Tests conducted by the International Association of Accident Reconstruction Specialists and the Michigan State Police Traffic Crash Reconstruction Unit had results that were not expected.

In these tests, antilock brake equipped vehicles were placed in hard cornering maneuvers while braking. This is a situation motorists could find themselves in if they were turning sharply to avoid a collision while braking hard. The test vehicles stopping distances were between 19 and 70 percent greater than those of vehicles with standard brakes.

This type of situation could lead to claims of brake failure by consumers. A car equipped with antilock brakes in a high speed evasive maneuver will not slow down as quickly, or behave as a driver might expect, as a car with conventional brakes. What has occurred is that much of the available tire/roadway friction is allocated to cornering, leaving little for the antilock sensors to detect and slow the vehicle. In essence, there may be very little rotation of the tire during hard cornering so the sensors do not allow high braking pressure.

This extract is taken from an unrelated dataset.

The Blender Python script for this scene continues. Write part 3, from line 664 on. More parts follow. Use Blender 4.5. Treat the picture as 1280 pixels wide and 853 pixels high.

Antilocks help motorists by preventing wheel lockup. A vehicle with such brakes remains stable during most hard braking situations and the driver can maintain steering control. This benefit is apparent on both dry and wet roads. But because wheel lockup is more likely on slippery roads in straight line skid situations, this is where antilocks provide the greatest benefit. The presence of antilock brakes, in certain situations and with an uninformed driver, may actually contribute to an accident.